O mal-afamado «mensalão», que valeu ao PT o seu primeiro grande abalo, levantando as maiores dúvidas sobre a sua integridade moral e levando dirigentes históricos à cadeia, mais não foi do que um esquema de compra regular de votos partidários destinados a garantir maiorias avulsas para as decisões do caótico governo presidencial. O estatismo inerente às veleidades esquerdistas dos ideólogos e dos líderes sindicais do PT fez, assim, que fosse «revertida», como agora se diz, a privatização parcial da Petrobrás. Ao renacionalizar a 100% a «joia da coroa» do Estado brasileiro, o PT abriu o caminho à virtual institucionalização da corrupção sob a égide do governo.
Não se pode esquecer que a actual Presidente da República iniciou a sua carreira política como responsável máxima da Petrobrás e, posteriormente, como ministra da Energia, antes de se tornar na sucessora presidencial designada por Lula para perpetuar o seu poder. São todos estes preços que o PT é chamado agora a pagar directa ou indirectamente. O ar que se respira nos corredores do «presidencialismo de coalizão» não podia ter-se tornado mais bafiento. O estatismo e a corrupção são causa e efeito circulares do actual escândalo da Petrobrás, que se arrisca a levar tudo à sua frente, incluindo Dilma!
A análise empírica mais pertinente da crise que se arrasta desde a eleição de Dilma em 2014 é porventura a do cientista político Jairo Nicolau. Embora caótica e oportunista, foi a própria modernização da sociedade brasileira encetada por FHC que acabou por esgotar a fórmula caduca do «presidencialismo de coalizão», destruindo a representatividade eleitoral efectiva de mais de 25 partidos no Congresso.
Ao mesmo tempo, o populismo e o autoritarismo de Lula e do PT degeneraram na gestão ideológica das políticas públicas, desde o assistencialismo à educação e à habitação. Com a crise mundial, a queda das exportações para os países «emergentes e a quebra do preço do petróleo, os sucessivos arranjos governamentais de Dilma falharam redondamente os ajustamentos financeiros necessários, deixando ao governo que venha a sair da guerra do «impeachment», segundo Jairo Nicolau, «uma economia destruída».
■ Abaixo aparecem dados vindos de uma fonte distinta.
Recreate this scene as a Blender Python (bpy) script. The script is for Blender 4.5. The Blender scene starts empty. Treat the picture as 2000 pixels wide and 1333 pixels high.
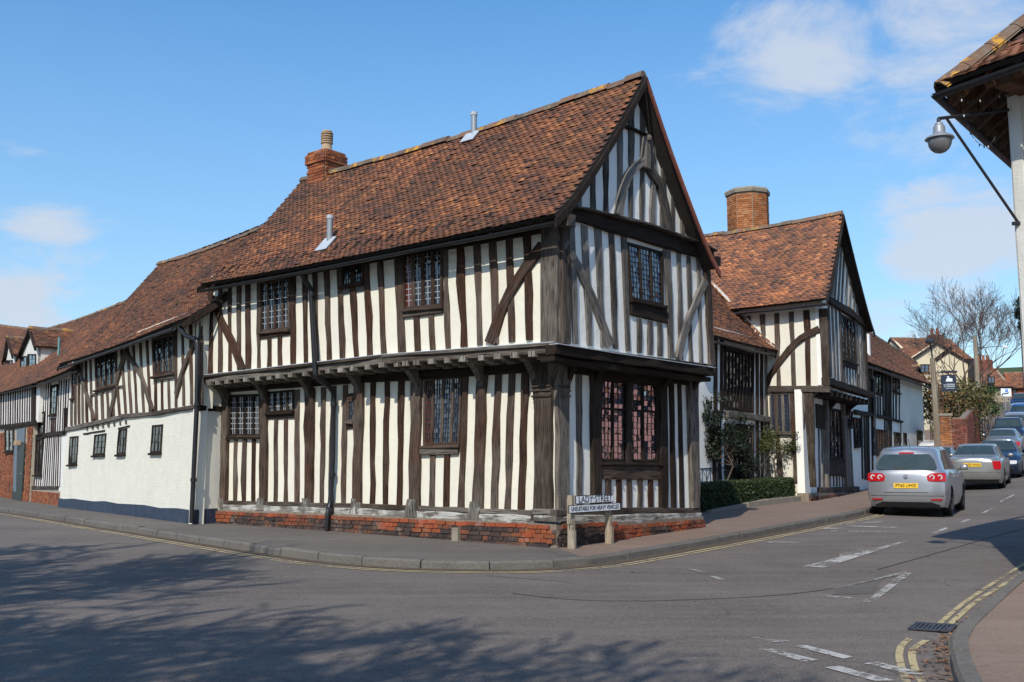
import bpy, math, random
import numpy as np
from mathutils import Vector, Matrix
random.seed(7); np.random.seed(7)
R = random.Random(11)
scene = bpy.context.scene
COL = scene.collection

# ------------------------------------------------------------------ camera, sky, sun, exposure
F = 2000.0; CX, CY = 1000.0, 666.5; HZ = 920.0
PITCH = math.atan((HZ-CY)/F); CAMZ = 1.6
cd = bpy.data.cameras.new('camera'); cam = bpy.data.objects.new('camera', cd); COL.objects.link(cam)
cd.sensor_width = 36; cd.lens = 36; cd.clip_start = .1; cd.clip_end = 5000
cam.location = (0, 0, CAMZ); cam.rotation_euler = (math.pi/2+PITCH, 0, 0)
scene.camera = cam
scene.view_settings.view_transform = 'Standard'; scene.view_settings.look = 'None'
scene.view_settings.exposure = .48; scene.view_settings.gamma = 1; scene.view_settings.use_curve_mapping = False
scene.cycles.max_bounces = 6
SUN_EL = math.radians(42); SH = Vector((-.335, -.942, 0)).normalized()
SUN = Vector((SH.x*math.cos(SUN_EL), SH.y*math.cos(SUN_EL), math.sin(SUN_EL)))
sl = bpy.data.lights.new('sun', 'SUN'); sl.energy = 3.0; sl.angle = math.radians(.53); sl.color = (1, .93, .82)
so = bpy.data.objects.new('sun', sl); COL.objects.link(so); so.rotation_euler = SUN.to_track_quat('Z', 'Y').to_euler(); so.location = (0, 0, 60)

def camdir(px, py):
    a = (px-CX)/F; b = -(py-CY)/F; c, s = math.cos(PITCH), math.sin(PITCH)
    return Vector((a, c-b*s, s+b*c))
CAM = Vector((0, 0, CAMZ))
def at_depth(px, py, Y):
    d = camdir(px, py); return CAM+d*(Y/d.y)

w = bpy.data.worlds.new("World"); scene.world = w; w.use_nodes = True
def build_world():
    nt = w.node_tree; N = nt.nodes; L = nt.links; N.clear()
    out = N.new('ShaderNodeOutputWorld'); bg = N.new('ShaderNodeBackground'); bg.inputs[1].default_value = 1.0
    sky = N.new('ShaderNodeTexSky'); sky.sky_type = 'NISHITA'; sky.sun_disc = False
    sky.sun_elevation = SUN_EL; sky.sun_rotation = math.atan2(SH.x, SH.y)
    sky.altitude = 0; sky.air_density = 1.15; sky.dust_density = .5; sky.ozone_density = 2.4
    sc = N.new('ShaderNodeVectorMath'); sc.operation = 'SCALE'; sc.inputs['Scale'].default_value = .135
    hs = N.new('ShaderNodeHueSaturation'); hs.inputs['Saturation'].default_value = 1.3; L.new(sky.outputs[0], hs.inputs['Color']); L.new(hs.outputs[0], sc.inputs[0])
    tc = N.new('ShaderNodeTexCoord')
    nrm = N.new('ShaderNodeVectorMath'); nrm.operation = 'NORMALIZE'; L.new(tc.outputs['Generated'], nrm.inputs[0])
    sep = N.new('ShaderNodeSeparateXYZ'); L.new(nrm.outputs[0], sep.inputs[0])
    # project the view direction on a cloud layer
    den = N.new('ShaderNodeMath'); den.operation = 'ADD'; den.inputs[1].default_value = .22; L.new(sep.outputs[2], den.inputs[0])
    dx = N.new('ShaderNodeMath'); dx.operation = 'DIVIDE'; L.new(sep.outputs[0], dx.inputs[0]); L.new(den.outputs[0], dx.inputs[1])
    dy = N.new('ShaderNodeMath'); dy.operation = 'DIVIDE'; L.new(sep.outputs[1], dy.inputs[0]); L.new(den.outputs[0], dy.inputs[1])
    cb = N.new('ShaderNodeCombineXYZ'); L.new(dx.outputs[0], cb.inputs[0]); L.new(dy.outputs[0], cb.inputs[1])
    n1 = N.new('ShaderNodeTexNoise'); n1.inputs['Scale'].default_value = 3.6; n1.inputs['Detail'].default_value = 10; n1.inputs['Roughness'].default_value = .63
    n1.inputs['Distortion'].default_value = .35; L.new(cb.outputs[0], n1.inputs['Vector'])
    # broad banks of cloud lie in some directions
    lobes = [(1560, 110, .10, 1.0), (1850, 60, .13, .75), (1880, 470, .10, 1.05), (1700, 240, .08, .55), (1740, 640, .06, .75), (85, 460, .06, .95), (40, 600, .07, 1.0), (1440, 80, .07, .5), (30, 300, .04, .35), (1980, 300, .1, .5), (500, 30, .05, .1)]
    acc = None
    for px, py, sg, amp in lobes:
        d = camdir(px, py).normalized()
        dt = N.new('ShaderNodeVectorMath'); dt.operation = 'DISTANCE'; L.new(nrm.outputs[0], dt.inputs[0]); dt.inputs[1].default_value = d
        mr = N.new('ShaderNodeMapRange'); mr.interpolation_type = 'SMOOTHSTEP'; L.new(dt.outputs['Value'], mr.inputs[0])
        mr.inputs[1].default_value = sg*1.45; mr.inputs[2].default_value = 0; mr.inputs[3].default_value = 0; mr.inputs[4].default_value = amp
        if acc is None: acc = mr.outputs[0]
        else:
            m = N.new('ShaderNodeMath'); m.operation = 'MAXIMUM'; L.new(acc, m.inputs[0]); L.new(mr.outputs[0], m.inputs[1]); acc = m.outputs[0]
    # elsewhere a broad noise stands in for the banks
    bn = N.new('ShaderNodeTexNoise'); bn.inputs['Scale'].default_value = .9; bn.inputs['Detail'].default_value = 2; L.new(cb.outputs[0], bn.inputs['Vector'])
    br = N.new('ShaderNodeMapRange'); L.new(bn.outputs[0], br.inputs[0]); br.inputs[1].default_value = .58; br.inputs[2].default_value = .8; br.inputs[4].default_value = .55
    m2 = N.new('ShaderNodeMath'); m2.operation = 'MAXIMUM'; L.new(acc, m2.inputs[0]); L.new(br.outputs[0], m2.inputs[1])
    a = N.new('ShaderNodeMath'); a.operation = 'MULTIPLY_ADD'; L.new(m2.outputs[0], a.inputs[0]); a.inputs[1].default_value = .42; L.new(n1.outputs[0], a.inputs[2])
    r = N.new('ShaderNodeMapRange'); r.interpolation_type = 'SMOOTHSTEP'; L.new(a.outputs[0], r.inputs[0]); r.inputs[1].default_value = .66; r.inputs[2].default_value = .93; r.inputs[4].default_value = .82
    # thin milky veil towards the horizon and the right
    veil = N.new('ShaderNodeMapRange'); L.new(sep.outputs[2], veil.inputs[0]); veil.inputs[1].default_value = .48; veil.inputs[2].default_value = .0; veil.inputs[3].default_value = .0; veil.inputs[4].default_value = .62
    vm = N.new('ShaderNodeMix'); vm.data_type = 'RGBA'; L.new(veil.outputs[0], vm.inputs[0]); L.new(sc.outputs[0], vm.inputs[6]); vm.inputs[7].default_value = (.25, .39, .565, 1)
    mx = N.new('ShaderNodeMix'); mx.data_type = 'RGBA'; L.new(r.outputs[0], mx.inputs[0]); L.new(vm.outputs[2], mx.inputs[6]); mx.inputs[7].default_value = (.47, .51, .58, 1)
    L.new(mx.outputs[2], bg.inputs[0]); L.new(bg.outputs[0], out.inputs[0])
build_world()

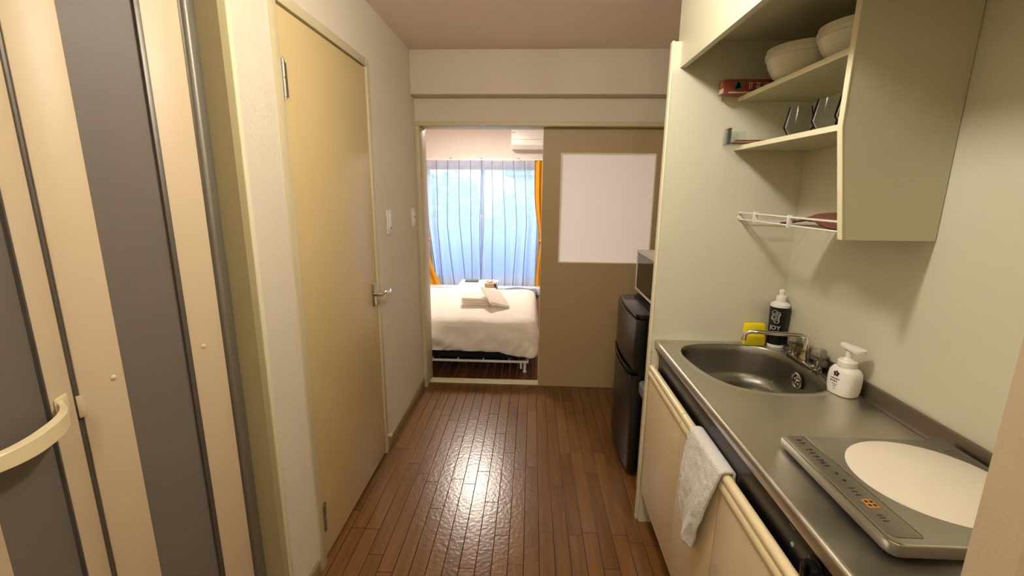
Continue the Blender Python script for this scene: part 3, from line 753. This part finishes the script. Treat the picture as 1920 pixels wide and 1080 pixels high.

Reconhecer e representar a nova sociedade brasileira; refazer a vida política e partidária; ajustar as finanças e reconstruir a economia; isso tudo, simultaneamente, será de mais para qualquer governo saído da actual crise agónica brasileira por muito tempo. Inversamente, também não será prolongando por mais tempo uma «coalizão» como aquela que o PT montou durante mais de treze anos e que perpetua já como uma espécie de «chavismo» em vez do partido moderno que o PT pretendia ser. E também não será, com certeza, o agitar da «luta de classes» e do «imperialismo americano» que levará o Brasil actual onde quer que seja. Lá como cá, a histeria ideológica de uma auto-proclamada esquerda nada acrescentará, antes pelo contrário, à compreensão dos problemas reais bem como à busca de soluções inovadoras e participadas. Mas por ora é só do poder que se trata.